Exhibition Pick: “An Architect and His City: Henry Howard’s New Orleans, 1837-1884”

An exhibition at the Historic New Orleans Collection documents the changing city over the course of an architect’s prolific career.

James Earl Taylor, Mardi Gras Celebration in New Orleans…, April 6, 1867. Wood engraving with watercolor from Frank Leslie’s Illustrated Newspaper. Courtesy the Historic New Orleans Collection.

“An Architect and His City: Henry Howard’s New Orleans, 1837-1884”
The Historic New Orleans Collection

533 Royal Street


November 18, 2015 - April 3, 2016

When the Irish-born architect Henry Howard began his practice in 1844, New Orleans was the third largest city in the country, trumped only by New York and Baltimore. The city, continuing to grow, was incorporating the nearby municipalities that surrounded the old bounds of the French Quarter. The people who were moving rapidly into New Orleans after the Louisiana Purchase needed houses, churches, and public works, and Howard was there to build them. During the Civil War, Howard left for Georgia, where he worked at the Confederate Naval Iron Works, and afterward, when he returned, he found a city in disarray but still desperate to expand.

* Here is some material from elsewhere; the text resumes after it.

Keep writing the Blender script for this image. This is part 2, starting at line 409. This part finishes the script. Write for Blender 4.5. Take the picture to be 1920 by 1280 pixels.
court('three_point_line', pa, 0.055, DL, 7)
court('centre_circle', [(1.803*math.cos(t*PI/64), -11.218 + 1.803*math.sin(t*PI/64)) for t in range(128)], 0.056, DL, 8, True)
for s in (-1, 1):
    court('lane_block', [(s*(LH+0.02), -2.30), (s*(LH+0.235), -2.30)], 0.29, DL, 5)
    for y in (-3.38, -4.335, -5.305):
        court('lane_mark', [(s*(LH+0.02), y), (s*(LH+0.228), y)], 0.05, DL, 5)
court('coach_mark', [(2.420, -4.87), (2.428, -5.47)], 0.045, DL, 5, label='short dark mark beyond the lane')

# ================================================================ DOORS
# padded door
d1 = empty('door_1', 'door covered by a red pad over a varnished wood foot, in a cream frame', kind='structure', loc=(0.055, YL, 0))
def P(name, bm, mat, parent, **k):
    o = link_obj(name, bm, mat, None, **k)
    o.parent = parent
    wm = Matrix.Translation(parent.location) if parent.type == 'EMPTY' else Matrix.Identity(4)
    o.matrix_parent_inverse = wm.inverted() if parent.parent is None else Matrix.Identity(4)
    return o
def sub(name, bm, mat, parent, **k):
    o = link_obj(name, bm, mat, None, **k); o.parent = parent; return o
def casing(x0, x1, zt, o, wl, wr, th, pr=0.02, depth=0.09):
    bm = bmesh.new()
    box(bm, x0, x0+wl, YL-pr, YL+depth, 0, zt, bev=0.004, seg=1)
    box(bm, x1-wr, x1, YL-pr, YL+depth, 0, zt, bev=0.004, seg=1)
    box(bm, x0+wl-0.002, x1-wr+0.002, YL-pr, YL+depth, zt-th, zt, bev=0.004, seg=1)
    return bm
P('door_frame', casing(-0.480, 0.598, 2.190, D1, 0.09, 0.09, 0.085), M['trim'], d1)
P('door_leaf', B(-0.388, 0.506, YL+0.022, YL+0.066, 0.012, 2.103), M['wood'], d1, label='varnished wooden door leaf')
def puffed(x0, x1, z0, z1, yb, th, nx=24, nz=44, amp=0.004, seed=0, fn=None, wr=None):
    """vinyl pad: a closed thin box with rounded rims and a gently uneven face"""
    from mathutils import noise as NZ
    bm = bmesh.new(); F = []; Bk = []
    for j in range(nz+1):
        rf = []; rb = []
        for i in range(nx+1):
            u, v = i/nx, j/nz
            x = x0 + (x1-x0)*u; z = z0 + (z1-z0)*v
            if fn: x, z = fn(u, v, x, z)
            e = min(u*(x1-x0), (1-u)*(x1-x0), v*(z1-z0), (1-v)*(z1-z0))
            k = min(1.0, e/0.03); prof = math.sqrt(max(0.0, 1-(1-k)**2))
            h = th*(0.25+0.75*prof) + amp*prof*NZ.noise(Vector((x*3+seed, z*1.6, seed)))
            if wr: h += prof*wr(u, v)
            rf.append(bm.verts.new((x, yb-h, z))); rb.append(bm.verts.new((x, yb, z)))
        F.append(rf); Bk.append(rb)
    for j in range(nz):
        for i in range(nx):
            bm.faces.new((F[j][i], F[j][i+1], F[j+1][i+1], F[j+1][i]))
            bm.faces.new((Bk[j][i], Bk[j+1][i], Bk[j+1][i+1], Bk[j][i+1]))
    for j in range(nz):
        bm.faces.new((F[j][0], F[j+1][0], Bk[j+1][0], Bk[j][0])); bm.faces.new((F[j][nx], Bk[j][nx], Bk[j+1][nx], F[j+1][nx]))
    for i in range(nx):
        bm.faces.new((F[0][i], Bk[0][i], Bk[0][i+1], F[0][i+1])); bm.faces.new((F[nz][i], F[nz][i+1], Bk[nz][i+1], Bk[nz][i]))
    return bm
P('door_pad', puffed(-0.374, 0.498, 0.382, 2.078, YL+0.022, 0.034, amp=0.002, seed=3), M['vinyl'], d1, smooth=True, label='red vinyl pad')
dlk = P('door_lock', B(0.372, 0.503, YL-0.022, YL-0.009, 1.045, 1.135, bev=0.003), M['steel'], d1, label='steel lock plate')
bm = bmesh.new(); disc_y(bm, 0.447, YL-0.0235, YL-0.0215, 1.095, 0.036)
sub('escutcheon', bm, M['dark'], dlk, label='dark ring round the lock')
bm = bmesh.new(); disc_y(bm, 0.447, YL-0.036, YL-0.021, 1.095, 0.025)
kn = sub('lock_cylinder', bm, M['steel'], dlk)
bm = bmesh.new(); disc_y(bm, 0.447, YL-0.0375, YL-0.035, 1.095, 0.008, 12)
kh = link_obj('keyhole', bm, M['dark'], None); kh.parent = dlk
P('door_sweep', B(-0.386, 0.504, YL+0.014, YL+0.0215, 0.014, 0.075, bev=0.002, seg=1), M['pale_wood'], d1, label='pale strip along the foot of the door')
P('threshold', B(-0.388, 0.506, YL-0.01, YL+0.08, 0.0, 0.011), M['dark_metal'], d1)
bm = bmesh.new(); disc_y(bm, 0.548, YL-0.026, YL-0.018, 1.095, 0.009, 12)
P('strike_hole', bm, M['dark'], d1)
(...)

During his career, Howard designed over 240 structures in varying styles, including the Pontalba Buildings and the First Presbyterian Church on Lafayette Square.

“An Architect and His City” at the Historic New Orleans Collection is tied together by a series of recent photographs by Robert S. Brantley capturing Howard’s legacy today, of houses you’ve probably ridden past without even stopping. Relatively little other information about Howard is provided though, and it’s difficult to glean anything substantial about his practice from this exhibition. His life and career are instead excuses to unearth bizarre and fascinating artifacts of New Orleans in flux: newspaper illustrations of yellow-fever victims writhing in the arms of St. Vincent’s nuns; an 1867 depiction of an epicurean-themed Mardi Gras parade; sweeping vistas photographed from the top of St. Patrick’s Church; suggested paint colors from an 1868 guide to architecture.

One can’t help but get lost looking at the maps and views of the changing city—pinpointing where our current houses would have been (or, in fact, were), looking in wonder at former place names and the familiar wayward grid of streets nestled along the Mississippi.